Instructions to follow - Output a verbatim copy of the data, cut off after the line that contains "random.seed(5)".

Source material -
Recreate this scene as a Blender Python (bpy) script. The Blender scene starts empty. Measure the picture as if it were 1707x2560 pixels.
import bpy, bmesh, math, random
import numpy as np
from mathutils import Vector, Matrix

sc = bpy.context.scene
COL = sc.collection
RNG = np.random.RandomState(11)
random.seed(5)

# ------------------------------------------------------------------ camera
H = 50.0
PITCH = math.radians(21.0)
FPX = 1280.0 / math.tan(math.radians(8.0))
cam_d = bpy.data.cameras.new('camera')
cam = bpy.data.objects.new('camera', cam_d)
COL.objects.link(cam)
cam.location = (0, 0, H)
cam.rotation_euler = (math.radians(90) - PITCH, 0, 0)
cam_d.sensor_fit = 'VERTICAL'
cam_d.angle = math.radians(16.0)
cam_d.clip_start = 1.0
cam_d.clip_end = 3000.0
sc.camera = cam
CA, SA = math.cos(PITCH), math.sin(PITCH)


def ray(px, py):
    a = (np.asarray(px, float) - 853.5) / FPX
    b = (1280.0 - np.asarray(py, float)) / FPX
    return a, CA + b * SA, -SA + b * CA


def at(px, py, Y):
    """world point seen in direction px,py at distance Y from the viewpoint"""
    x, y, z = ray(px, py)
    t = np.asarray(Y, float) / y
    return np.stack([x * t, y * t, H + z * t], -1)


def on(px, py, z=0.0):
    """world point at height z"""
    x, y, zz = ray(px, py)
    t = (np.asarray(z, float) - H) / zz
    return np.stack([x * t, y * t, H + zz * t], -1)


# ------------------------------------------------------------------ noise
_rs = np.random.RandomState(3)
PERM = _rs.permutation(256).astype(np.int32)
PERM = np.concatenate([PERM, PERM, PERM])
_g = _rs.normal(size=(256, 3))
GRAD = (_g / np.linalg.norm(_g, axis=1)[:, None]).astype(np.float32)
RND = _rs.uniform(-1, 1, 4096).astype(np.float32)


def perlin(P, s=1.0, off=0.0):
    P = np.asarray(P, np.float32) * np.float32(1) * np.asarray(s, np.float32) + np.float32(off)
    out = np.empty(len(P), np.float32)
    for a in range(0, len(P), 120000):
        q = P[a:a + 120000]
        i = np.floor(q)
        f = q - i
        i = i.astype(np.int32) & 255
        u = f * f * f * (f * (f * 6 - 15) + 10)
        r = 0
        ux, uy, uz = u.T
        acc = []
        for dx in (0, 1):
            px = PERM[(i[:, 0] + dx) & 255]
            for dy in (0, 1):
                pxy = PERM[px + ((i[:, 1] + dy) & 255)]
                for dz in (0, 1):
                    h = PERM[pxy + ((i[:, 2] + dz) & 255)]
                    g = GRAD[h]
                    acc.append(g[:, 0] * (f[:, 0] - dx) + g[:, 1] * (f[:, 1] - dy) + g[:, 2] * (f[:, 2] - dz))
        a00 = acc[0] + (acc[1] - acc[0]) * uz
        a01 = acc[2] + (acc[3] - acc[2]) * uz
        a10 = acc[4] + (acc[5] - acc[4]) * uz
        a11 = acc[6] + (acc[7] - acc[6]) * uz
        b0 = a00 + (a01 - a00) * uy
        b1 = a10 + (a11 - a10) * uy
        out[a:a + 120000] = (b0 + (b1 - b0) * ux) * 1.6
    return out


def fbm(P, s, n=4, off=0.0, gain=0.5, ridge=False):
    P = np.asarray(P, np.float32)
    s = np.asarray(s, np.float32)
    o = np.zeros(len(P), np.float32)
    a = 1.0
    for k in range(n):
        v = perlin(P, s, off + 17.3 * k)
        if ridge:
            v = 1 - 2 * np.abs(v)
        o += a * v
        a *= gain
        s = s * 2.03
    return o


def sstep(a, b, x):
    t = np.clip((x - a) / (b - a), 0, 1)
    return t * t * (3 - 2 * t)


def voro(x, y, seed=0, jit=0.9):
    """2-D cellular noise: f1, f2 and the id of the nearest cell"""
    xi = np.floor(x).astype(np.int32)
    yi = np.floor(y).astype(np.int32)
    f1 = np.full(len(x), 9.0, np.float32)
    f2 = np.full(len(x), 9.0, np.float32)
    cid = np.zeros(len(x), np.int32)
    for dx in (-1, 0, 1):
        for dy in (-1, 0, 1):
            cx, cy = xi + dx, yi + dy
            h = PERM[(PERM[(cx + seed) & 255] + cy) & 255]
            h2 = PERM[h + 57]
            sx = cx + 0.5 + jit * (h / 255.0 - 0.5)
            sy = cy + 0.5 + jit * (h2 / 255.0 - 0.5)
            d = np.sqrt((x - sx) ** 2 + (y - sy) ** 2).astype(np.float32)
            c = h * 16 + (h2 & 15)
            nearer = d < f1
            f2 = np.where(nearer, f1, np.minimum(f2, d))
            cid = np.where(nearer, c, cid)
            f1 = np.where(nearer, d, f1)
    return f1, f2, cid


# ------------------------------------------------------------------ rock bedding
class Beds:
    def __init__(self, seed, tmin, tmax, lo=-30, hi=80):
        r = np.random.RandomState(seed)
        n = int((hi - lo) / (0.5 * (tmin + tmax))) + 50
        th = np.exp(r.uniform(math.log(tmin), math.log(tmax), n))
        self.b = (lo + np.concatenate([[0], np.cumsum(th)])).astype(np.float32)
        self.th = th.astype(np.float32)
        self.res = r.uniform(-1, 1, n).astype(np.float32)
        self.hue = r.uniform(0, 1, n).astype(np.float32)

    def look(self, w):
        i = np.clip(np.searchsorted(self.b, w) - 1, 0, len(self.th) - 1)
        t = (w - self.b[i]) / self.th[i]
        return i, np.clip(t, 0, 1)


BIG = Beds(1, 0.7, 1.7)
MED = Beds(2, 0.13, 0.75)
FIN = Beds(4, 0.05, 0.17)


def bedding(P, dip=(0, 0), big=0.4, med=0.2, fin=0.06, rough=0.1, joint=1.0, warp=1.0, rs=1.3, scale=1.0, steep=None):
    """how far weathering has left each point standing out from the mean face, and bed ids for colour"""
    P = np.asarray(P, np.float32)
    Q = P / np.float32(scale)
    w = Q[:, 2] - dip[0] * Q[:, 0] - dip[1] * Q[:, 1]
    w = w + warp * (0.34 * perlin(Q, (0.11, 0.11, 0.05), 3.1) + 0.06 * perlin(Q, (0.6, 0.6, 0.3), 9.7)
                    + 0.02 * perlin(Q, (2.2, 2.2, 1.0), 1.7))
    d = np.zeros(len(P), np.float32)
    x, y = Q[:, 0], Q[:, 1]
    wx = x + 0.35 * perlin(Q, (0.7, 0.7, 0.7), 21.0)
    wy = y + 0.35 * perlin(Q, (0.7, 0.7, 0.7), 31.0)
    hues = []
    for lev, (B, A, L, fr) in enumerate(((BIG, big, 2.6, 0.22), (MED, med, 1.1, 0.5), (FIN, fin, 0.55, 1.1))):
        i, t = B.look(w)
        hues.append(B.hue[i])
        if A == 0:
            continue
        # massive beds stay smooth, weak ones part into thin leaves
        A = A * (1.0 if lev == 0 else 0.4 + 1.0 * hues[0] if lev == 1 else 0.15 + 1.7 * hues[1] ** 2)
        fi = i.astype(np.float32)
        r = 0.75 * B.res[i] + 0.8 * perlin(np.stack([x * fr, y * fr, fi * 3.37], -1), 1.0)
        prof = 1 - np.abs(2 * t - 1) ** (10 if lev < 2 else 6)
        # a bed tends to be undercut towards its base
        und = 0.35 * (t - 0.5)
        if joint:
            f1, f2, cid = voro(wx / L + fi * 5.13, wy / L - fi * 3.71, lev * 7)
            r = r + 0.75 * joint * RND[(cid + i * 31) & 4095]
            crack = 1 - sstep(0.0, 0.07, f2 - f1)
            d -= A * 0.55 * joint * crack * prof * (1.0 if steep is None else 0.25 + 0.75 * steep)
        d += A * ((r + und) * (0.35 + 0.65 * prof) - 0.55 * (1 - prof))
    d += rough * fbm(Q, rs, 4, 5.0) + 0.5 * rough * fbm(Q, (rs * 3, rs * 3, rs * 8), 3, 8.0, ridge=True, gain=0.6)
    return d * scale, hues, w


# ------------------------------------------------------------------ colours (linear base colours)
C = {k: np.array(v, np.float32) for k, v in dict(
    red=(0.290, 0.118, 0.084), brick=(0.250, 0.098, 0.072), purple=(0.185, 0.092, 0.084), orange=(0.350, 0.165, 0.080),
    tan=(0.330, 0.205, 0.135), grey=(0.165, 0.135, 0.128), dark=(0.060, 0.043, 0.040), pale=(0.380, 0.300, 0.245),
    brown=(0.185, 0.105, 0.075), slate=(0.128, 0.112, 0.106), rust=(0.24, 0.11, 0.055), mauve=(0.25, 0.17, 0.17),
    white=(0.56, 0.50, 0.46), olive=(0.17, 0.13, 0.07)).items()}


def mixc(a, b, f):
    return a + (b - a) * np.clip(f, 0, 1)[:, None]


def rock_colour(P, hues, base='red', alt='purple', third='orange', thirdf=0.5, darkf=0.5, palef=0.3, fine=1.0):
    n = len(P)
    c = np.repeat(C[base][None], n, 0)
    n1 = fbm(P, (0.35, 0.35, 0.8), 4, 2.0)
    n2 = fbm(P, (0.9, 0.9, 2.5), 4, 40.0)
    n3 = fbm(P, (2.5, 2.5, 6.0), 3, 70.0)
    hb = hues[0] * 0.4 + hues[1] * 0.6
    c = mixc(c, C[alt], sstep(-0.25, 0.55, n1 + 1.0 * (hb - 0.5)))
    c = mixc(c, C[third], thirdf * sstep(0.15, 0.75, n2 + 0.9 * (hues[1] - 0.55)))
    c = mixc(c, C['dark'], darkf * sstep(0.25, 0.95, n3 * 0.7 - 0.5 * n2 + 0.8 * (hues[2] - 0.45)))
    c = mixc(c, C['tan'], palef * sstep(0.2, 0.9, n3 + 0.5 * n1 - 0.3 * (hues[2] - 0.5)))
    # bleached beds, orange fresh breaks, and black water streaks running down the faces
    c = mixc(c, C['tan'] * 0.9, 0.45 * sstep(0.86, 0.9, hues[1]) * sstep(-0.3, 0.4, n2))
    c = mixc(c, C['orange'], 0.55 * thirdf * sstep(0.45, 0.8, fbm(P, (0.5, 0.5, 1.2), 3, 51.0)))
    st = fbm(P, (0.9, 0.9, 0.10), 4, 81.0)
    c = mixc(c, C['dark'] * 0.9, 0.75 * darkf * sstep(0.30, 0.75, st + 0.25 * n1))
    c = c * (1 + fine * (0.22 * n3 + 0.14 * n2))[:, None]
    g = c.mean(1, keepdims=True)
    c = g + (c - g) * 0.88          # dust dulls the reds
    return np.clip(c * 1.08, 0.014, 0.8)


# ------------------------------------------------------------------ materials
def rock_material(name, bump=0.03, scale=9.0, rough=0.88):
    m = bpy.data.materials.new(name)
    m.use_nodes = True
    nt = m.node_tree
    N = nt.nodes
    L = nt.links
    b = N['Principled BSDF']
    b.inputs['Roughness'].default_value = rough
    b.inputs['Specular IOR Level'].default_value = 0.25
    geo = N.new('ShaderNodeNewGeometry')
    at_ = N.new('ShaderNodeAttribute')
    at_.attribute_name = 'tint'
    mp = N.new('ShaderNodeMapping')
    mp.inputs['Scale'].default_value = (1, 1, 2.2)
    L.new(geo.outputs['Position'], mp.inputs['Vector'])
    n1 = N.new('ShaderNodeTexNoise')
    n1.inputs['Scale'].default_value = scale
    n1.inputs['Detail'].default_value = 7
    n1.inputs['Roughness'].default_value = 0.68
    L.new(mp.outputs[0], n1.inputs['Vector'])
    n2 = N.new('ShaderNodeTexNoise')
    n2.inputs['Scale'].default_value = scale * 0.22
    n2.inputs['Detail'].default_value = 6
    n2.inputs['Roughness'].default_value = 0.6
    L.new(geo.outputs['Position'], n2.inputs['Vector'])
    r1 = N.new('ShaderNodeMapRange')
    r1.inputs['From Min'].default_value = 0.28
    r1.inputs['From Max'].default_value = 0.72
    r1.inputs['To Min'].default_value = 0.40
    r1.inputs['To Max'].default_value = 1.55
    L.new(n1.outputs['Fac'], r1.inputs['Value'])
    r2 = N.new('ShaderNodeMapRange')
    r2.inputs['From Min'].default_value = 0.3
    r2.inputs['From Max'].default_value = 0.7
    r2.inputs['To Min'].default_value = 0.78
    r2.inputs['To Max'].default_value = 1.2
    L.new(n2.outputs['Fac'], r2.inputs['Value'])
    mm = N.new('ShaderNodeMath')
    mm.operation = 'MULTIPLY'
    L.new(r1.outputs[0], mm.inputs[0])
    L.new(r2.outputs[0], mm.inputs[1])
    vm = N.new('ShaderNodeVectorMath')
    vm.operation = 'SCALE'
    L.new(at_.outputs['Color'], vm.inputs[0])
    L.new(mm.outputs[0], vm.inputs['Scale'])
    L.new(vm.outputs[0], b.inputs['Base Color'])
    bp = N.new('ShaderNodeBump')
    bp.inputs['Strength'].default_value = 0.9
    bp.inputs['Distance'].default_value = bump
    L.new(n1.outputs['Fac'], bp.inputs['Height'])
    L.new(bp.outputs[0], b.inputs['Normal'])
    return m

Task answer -
Recreate this scene as a Blender Python (bpy) script. The Blender scene starts empty. Measure the picture as if it were 1707x2560 pixels.
import bpy, bmesh, math, random
import numpy as np
from mathutils import Vector, Matrix

sc = bpy.context.scene
COL = sc.collection
RNG = np.random.RandomState(11)
random.seed(5)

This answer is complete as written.